The key takeaway – Recent economic indicators reveal a significant decline in consumer confidence, primarily attributed to escalating inflation concerns and the Trump administration’s tariff policies. In February, the Conference Board’s consumer confidence index experienced its sharpest drop in nearly four years, falling 7 points to 98.3. This decline reflects growing anxiety among Americans regarding potential negative economic impacts from current policies. 

The administration has implemented a 10% tariff on Chinese imports and plans to impose a 25% levy on goods from Mexico and Canada. These measures have raised concerns about increased consumer prices and potential economic slowdown. Additionally, unprecedented layoffs of federal workers have further dampened consumer sentiment, posing risks to spending, a key driver of the economy. 

These reports may signal a potential increase in inflation, as many analysts report, but despite these challenges, the U.S. economy remains fundamentally strong, with robust job growth and increasing durable goods orders. However, the disconnect between economic indicators and consumer sentiment suggests that while current conditions are stable, there is widespread apprehension about future economic stability. Thus, are retail investors letting their risk-adverse mindset get the best of them, or are their sour opinions warrented? 

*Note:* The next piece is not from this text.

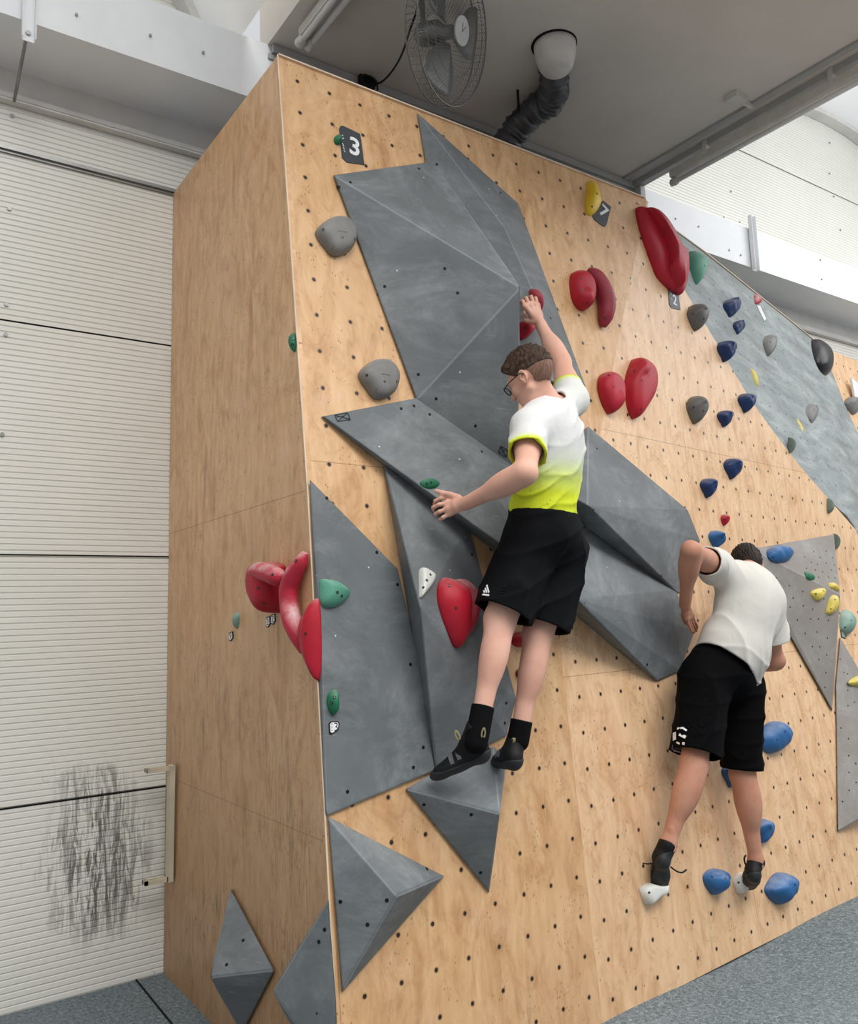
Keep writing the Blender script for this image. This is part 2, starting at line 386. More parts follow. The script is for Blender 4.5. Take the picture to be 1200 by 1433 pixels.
# arches and translucent vaults
t = NT('translucent_roof_membrane', .7, .1)
t.col(lin((250, 250, 250))); tr = t.n.new('ShaderNodeBsdfTranslucent'); tr.inputs[0].default_value = lin((252, 252, 250)); mx = t.n.new('ShaderNodeMixShader'); mx.inputs[0].default_value = .6
t.l.new(t.b.outputs[0], mx.inputs[1]); t.l.new(tr.outputs[0], mx.inputs[2]); t.l.new(mx.outputs[0], t.n['Material Output'].inputs[0])
M['membrane'] = t.m
for k, (c, R_, zc_) in enumerate(BAYS):
    am = math.acos((4.9 - zc_) / R_)
    pts = [(c + R_ * math.sin(a), YC - .06, zc_ + R_ * math.cos(a)) for a in np.linspace(-am, am, 40)]
    bm = bmesh.new()
    for i in range(len(pts) - 1): obox(bm, pts[i], pts[i + 1], (0, 1, 0), .05, .11)
    struct(bm_obj('trim_%d' % (7 + k), bm, M['white_dirty'], smooth=False), 'curved steel arch under the roof')
    verts = []; N = 40
    for y in (YC + .02, 0.5):
        for a in np.linspace(-am, am, N): verts.append((c + (R_ + .06) * math.sin(a), y, zc_ + (R_ + .06) * math.cos(a)))
    mo = mesh_obj('ceiling_%d' % (k + 1), verts, [(i, i + 1, N + i + 1, N + i) for i in range(N - 1)], M['membrane'], smooth=True)
    struct(mo, 'white translucent vaulted roof membrane')
# ---------------------------------------------------------------- ceiling slab (mezzanine box)
SX0, SX1, SZ = 1.822, 4.79, 4.885
bm = bmesh.new(); bx(bm, (SX0, 0.7, SZ), (SX1, 4.12, 5.9))
struct(bm_obj('ceiling', bm, M['slab']), 'grey painted underside of the mezzanine')
bm = bmesh.new()
bx(bm, (SX0 + .02, 4.02 - .03, SZ - .05), (SX1, 4.018, SZ - .003)); bx(bm, (SX0, 4.02 - .012, SZ - .085), (SX1, 4.018, SZ - .055))
struct(bm_obj('trim_9', bm, M['grey_trim']), 'grey cable trunking along the ceiling edge')
bm = bmesh.new(); bx(bm, (SX1 - .05, .7, SZ - .045), (SX1 + .012, 4.018, SZ + .02)); bx(bm, (SX1 - .16, .7, SZ - .02), (SX1 - .12, 3.98, SZ - .003))
struct(bm_obj('trim_10', bm, M['grey_trim']), 'grey edge profile of the mezzanine')
bm = bmesh.new(); bx(bm, (SX1 - .03, 3.94, 4.3), (SX1 + .02, 4.0, SZ - .05))
struct(bm_obj('trim_11', bm, M['grey_trim']), 'short steel post at the mezzanine corner')
# thin diagonal profiles beside the left end of the mezzanine
bm = bmesh.new()
obox(bm, (1.76, 4.2, 4.85), (1.50, 4.2, 5.85), (0, 1, 0), .05, .03)
struct(bm_obj('trim_12', bm, M['white_dirty']), 'slim pale steel profiles above the beam')
# ---------------------------------------------------------------- climbing wall
wall = empty('climbing_wall', (2.7, 2.9, 0)); tag(wall, 'birch plywood bouldering wall with a side panel, T-nut holes and a grey angled panel', 'climbing wall')
def uv_mesh(name, rows, mat, uvf, flip=False):
    nz, nx = len(rows), len(rows[0]); verts = [p for r in rows for p in r]
    faces = [(j * nx + i, j * nx + i + 1, (j + 1) * nx + i + 1, (j + 1) * nx + i) for j in range(nz - 1) for i in range(nx - 1)]
    o = mesh_obj(name, verts, faces, mat); uvl = o.data.uv_layers.new(name='UVMap')
    for lp in o.data.loops:
        uvl.data[lp.index].uv = uvf(verts[lp.vertex_index])
    keep(o, wall)
    md = o.modifiers.new('thick', 'SOLIDIFY'); md.thickness = .02; md.offset = -1 if not flip else 1
    return o
def fuv(p):
    # seam-free coordinates on the wall, T-nut grid phase fitted to the photo
    return ((p[0] - 1.42) - .024, p[2] * 1.006 - .05)
zs = np.linspace(0, 4.1, 42)
rows = [[(x, front(x, z), z) for x in np.linspace(1.401 + .0088 * z, seam_x(z), 14)] for z in zs]
uv_mesh('front_panel', rows, M['ply_front'], fuv)
diag_px = [(890, 284), (925, 350), (960, 410), (1006, 486), (1050, 560), (1090, 615), (1125, 660), (1165, 705), (1200, 745)]
DG = [W(*p) for p in diag_px]
dz = [p[2] for p in DG][::-1]; dxs = [p[0] for p in DG][::-1]
def diag_x(z):
    if z < dz[0]: return dxs[0] + (dz[0] - z) * .35
    return float(np.interp(z, dz, dxs))
print('DIAG', [tuple(round(float(c), 3) for c in p) for p in DG])
rows = []
for z in np.linspace(0, 4.09, 50):
    xs = seam_x(z); xe = max(diag_x(z), xs + .02); rows.append([(x, front(x, z), z) for x in np.linspace(xs, xe, 40)])
uv_mesh('angled_panel', rows, M['ply_angle'], lambda p: (p[0] - 2.68, p[2]))
# grey angled panel: from the diagonal up and back to the top edge
def painted():
    t = NT('grey_washed_plywood', .6, .25); uv = t.co('UV'); x, y, z = t.sep(uv)
    n = t.noise(t.map(uv, (1.0, 4.5, 1), (0, 0, .75)), 1.6, 8, .72, .5); c = t.ramp(n, [(.3, lin((122, 128, 128))), (.5, lin((150, 157, 157))), (.72, lin((188, 194, 192)))])
    bl = t.noise(uv, 1.2, 4, .6, 1.0); c = t.mix(t.ramp(bl, [(.5, 0.0), (.75, .45)]), c, lin((128, 122, 112)))
    pitch = .165
    fx = t.ma('SUBTRACT', t.ma('FRACT', t.ma('DIVIDE', x, pitch)), .5); fy = t.ma('SUBTRACT', t.ma('FRACT', t.ma('DIVIDE', y, pitch)), .5)
    r = t.ma('SQRT', t.ma('ADD', t.ma('MULTIPLY', fx, fx), t.ma('MULTIPLY', fy, fy)))
    c = t.mix(t.ma('LESS_THAN', r, .045), c, lin((62, 64, 66)))
    t.col(c); return t.m
M['panel_grey'] = painted()
ztop = 4.1
TT = [np.array(DG[0])] + [atz(p, ztop) for p in ((981, 350), (1046, 402), (1100, 445), (1150, 486))]
end_px = [(1150, 486), (1166, 525), (1182, 568), (1200, 606), (1222, 660), (1260, 740), (1300, 800), (1340, 860)]
f3n = np.cross(TT[3] - TT[1], DG[4] - TT[1]); f3n /= np.linalg.norm(f3n)
if f3n[1] > 0: f3n = -f3n
print('F3N', f3n)
EN = [TT[4]] + [hitp(p, TT[4], f3n) for p in end_px[1:]]
DG2 = list(DG) + [np.array([diag_x(z), front(diag_x(z), z), z]) for z in (DG[-1][2] * .66, DG[-1][2] * .33, 0.0)]
right = catmull(TT + EN[1:], 3); left = catmull(DG2, 3)
def resample(pts, n):
    pts = np.array(pts); d = np.r_[0, np.cumsum(np.linalg.norm(np.diff(pts, axis=0), axis=1))]; s = np.linspace(0, d[-1], n)
    return np.array([[np.interp(q, d, pts[:, k]) for k in range(3)] for q in s])
L3, R3 = resample(left, 40), resample(TT + EN[1:], 40)
rows = [[lerp(L3[i], R3[i], k / 10) for k in range(11)] for i in range(40)][::-1]
uv_mesh('painted_panel', rows, M['panel_grey'], lambda p: (p[0] * 1.03, p[2] * 1.05))
# farther plywood panel beyond the grey one
a0 = EN[0]; dirx = np.array([1, .10, 0]); rows = []
for k in range(14):
    z = lerp(0.0, 1.0, k / 13); e = resample(EN, 14)[13 - k]
    rows.append([tuple(e + np.array([u, .10 * u, -.0 * u])) for u in np.linspace(0, 2.2, 6)])
uv_mesh('far_panel', rows, M['ply_angle'], lambda p: (p[0], p[2]))
# side panel (vertical, facing left)
Z4 = 4.1
def sidep(y, z): return (1.401 + .0088 * z, y, z)
rows = []
for k in range(30):
    z = 4.1 * k / 29; yf = front(1.42, z); rows.append([sidep(lerp(YC - .004, yf, u), z) for u in np.linspace(0, 1, 10)])
uv_mesh('side_panel', rows, M['ply_side'], lambda p: (p[1], p[2]))
bm = bmesh.new(); pts = [(1.401 + .0088 * z - .0015, front(1.42, z) - .0015, z) for z in np.linspace(0, 4.1, 20)]
tube(bm, pts, .0035, 6); o = bm_obj('edge_strip', bm, M['ply_edge']); keep(o, wall)
bm = bmesh.new(); pts = [(x, front(x, 4.1) - .001, 4.101) for x in np.linspace(1.437, 3.78, 20)]
for i in range(19): obox(bm, pts[i], pts[i + 1], (0, 0, 1), .018, .006)
for u, v in zip(TT[:-1], TT[1:]): obox(bm, u, v, (0, 0, 1), .02, .006)
o = bm_obj('top_strip', bm, M['ply_edge']); keep(o, wall)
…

Weekly jobless claims jump to 242,000, more than expected in latest sign of economic softening

  • U.S. expanded at a seasonally adjusted annual rate of 2.3%, less than 2.6% expected.
  • For all of 2024, the economy grew 2.8%, down just slightly from a 2.9% clip the previous year.
  • Affluent families disproportionately take up share of consumer spending. 
  • 2.2% GDP growth forecasted for this year.

The key takeaway – In 2024, the U.S. economy demonstrated resilience and managed to grow at a decent clip. With the Gross Domestic Product (GDP) expanding by 2.8%, slightly below the 2.9% growth observed in 2023. This growth was primarily driven by robust consumer spending, which saw a notable increase of 4.2% in the fourth quarter—the most significant rise since early 2023. 

However, this surge in consumer activity coincided with a concerning escalation in credit card debt. By the third quarter of 2024, outstanding credit card balances reached a record $1.17 trillion, with the national average debt per cardholder standing at $7,236. Delinquency rates also climbed, with the rate for credit card balances hitting 9.1%, the highest in over a decade. 

Analysts attribute part of the increased spending in the latter part of the year to recovery efforts following severe hurricanes in the southern regions of the country. This disaster-induced expenditure provided a temporary boost to economic activity.
The Federal Reserve faced a complex policy environment. Despite inflationary pressures, the central bank opted to pause further interest rate cuts in January 2025. This decision was influenced by the Trump administration’s implementation of substantial tariffs and stringent immigration policies, which introduced uncertainties regarding their potential impact on inflation and overall economic growth. Some analysts express concern that these policies could exacerbate inflationary trends, potentially prompting the Fed to consider rate cuts to stimulate spending.

Conversely, persistently high mortgage rates, increased government spending, a slowdown in business inventory accumulation, and a decline in business investments suggest limited justification for the Fed to initiate rate cuts.